Avec ses collègues femmes du syndicalisme de Lorraine, naît un projet audacieux, celui qui leur tient le plus à cœur : «Engager des actions positives auprès du grand public pour lutter contre les stéréotypes, et faire apprécier nos métiers.» L’affiche avec le slogan «En Lorraine, nos agriculteurs sont dans le vent»  et ses produits dérivés naissent de cette concertation. Chacun se libère selon ses possibilités pour animer le stand à tour de rôle, que ce soit à la Foire de Nancy, de Verdun ou aux Terres de Jim à Metz.

Au départ en retraite de sa belle-mère, un nouvel associé prend le relais au gaec. Enfin presque : «Un nouvel associé n’est jamais le copié-collé du précédent, il faut que chacun arrive à remettre en perspective ses projets.» Pas toujours facile quand on croit à un simple jeu de chaises musicales. Malheureusement, la mésentente s’installe peu à peu et conduit le couple au divorce. Avec la fatigue des années, recommencer à zéro ne la tente pas. Son mari quitte la ferme. Elle relève le défi, choisit de rester. Une tranche de vie prend fin, commence une association plus subie que choisie.
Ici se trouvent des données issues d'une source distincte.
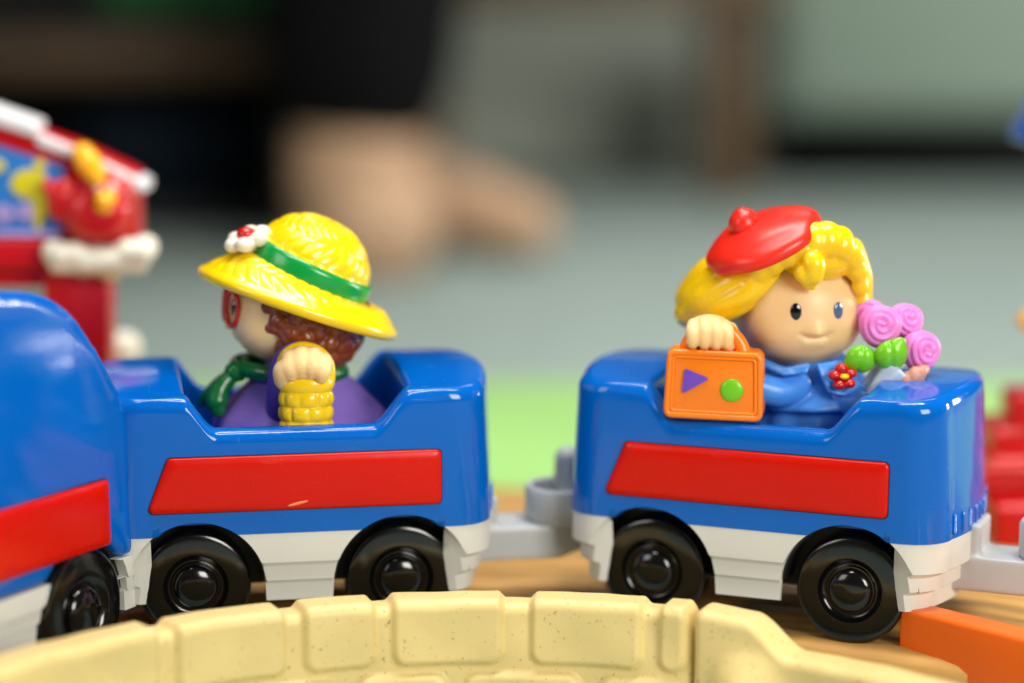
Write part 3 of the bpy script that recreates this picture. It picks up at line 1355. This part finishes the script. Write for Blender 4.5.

Devenue membre de la commission féminine de la Fnsea, elle monte régulièrement à Paris. Mais les actions de terrain dans les Vosges ou en Lorraine lui tiennent plus à cœur que les réunions. «Les agricultrices ont encore tellement de mal à se mettre en avant! Bon nombre travaille encore avec le seul titre de conjointe. Et si 30% des agriculteurs sont des femmes, il n’y en a toujours que 2 sur 25 à siéger comme représentantes départementales. Mon métier m’a procuré d’immenses satisfactions. Mes trois enfants sont moniteurs de ski et mes trois petits-enfants trop petits pour songer à l’élevage. Pour les 6 ans qui me restent à travailler, je me rêve parfois formatrice.» En luttant contre le machisme, en dialoguant avec le grand public, ce rêve est déjà réalité.

Après tant de décennies entre l’élevage et son atelier, elle profite de ces moments d’échange comme autant de respiration. On dit du marin qu’il met sa voile «dans le vent» pour gagner un peu de vitesse. Bon vent à la spécialiste qui engage chacune et chacun à tracer son chemin!